Here, she finds the horse-loving little girl Blaze (a potential new friend for Bonnie) and her real-life pig Jimmy Dean (really), and is forced to reckon with her memories of Emily, the kid we saw via flashbacks in Toy Story 2, who loved, cherished and then abandoned her in a box on the side of the road. What’s so clever and absorbing about this film is how all the tech stuff feels both deeply timely and yet secondary to the themes of growing up and rejection that have long interested the series.

These are particularly pertinent to Jessie, a toy who has always been painfully aware of the prospect of irrelevance, having experienced it long ago when Emily left her. When Lilypad arrives, it isn’t just that screentime sucks all the oxygen and joy out of playtime (although, oh boy, does it) – it’s also that Jessie is utterly terrified she is about to be replaced.

Woody and Buzz are back to help. The latest film reminds us exactly why the Toy Story franchise is so popular (Photo: Disney/Pixar)

Like Woody upon the arrival of Buzz in the first film, Jessie experiences an identity crisis. If Bonnie doesn’t need Jessie anymore, then who even is she? Her emotional state also speaks to the painful feeling parents have as their kids grow up – perhaps the reason that these films remain so beloved by viewers of all ages. Toy Story might be funny escapism for younger cinema-goers, but for parents they also yield a bittersweet recognition of loss: who are we when our children’s youth is over?

It’s an absolute delight to see Jessie centre stage, with Joan Cusack’s rich voicework giving us a spirited heroine whose vulnerable backstory never dwarfs her gusto.

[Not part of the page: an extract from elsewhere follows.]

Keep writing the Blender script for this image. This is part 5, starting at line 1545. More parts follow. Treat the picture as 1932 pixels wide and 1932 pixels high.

And there are plenty of new characters too: Conan O’Brien voices a crusty old digital potty trainer called Smarty Pants with a nice line in scatological humour and painfully slow downloading skills (enter amusing sub plot about old tech itself being shoved in drawers); I particularly enjoyed a brief foray into a Wendy house where various desperate, discarded dolls sit waiting like Miss Havisham for a tea party that never comes, including one simply named “Pizza with Sunglasses” (voiced, incredibly, by Bad Bunny).

Bonnie is an imaginative but shy kid. The film explores childhoods in the digital age (Photo: Disney/Pixar)

Home computers barely existed when the first Toy Story film came out in 1995 (a thought that will surely make some viewers feel as old as Woody, who has here gained a mid-life paunch and bald spot). Now, of course, they and their device descendants are everywhere – we couldn’t exist without them, after all – and the animators fill every corner of every frame with them, from lonely parents working from home, headphones on, oblivious to the world around them, to young kids reaching for tablets in the morning as soon as they open their eyes.

Despite all that, the film itself doesn’t feel overly new, but smartly, smoothly evocative of the first instalment. The tune playing in a central Jessie scene is “Love is a Song (That Never Ends)”, from 1942’s Bambi, an unmistakable paean to the past, both Pixar’s and our own. Certain instalments from our lives may be over, but the value of a well-lived childhood never is.

Put your tablets away, and get your tissues out.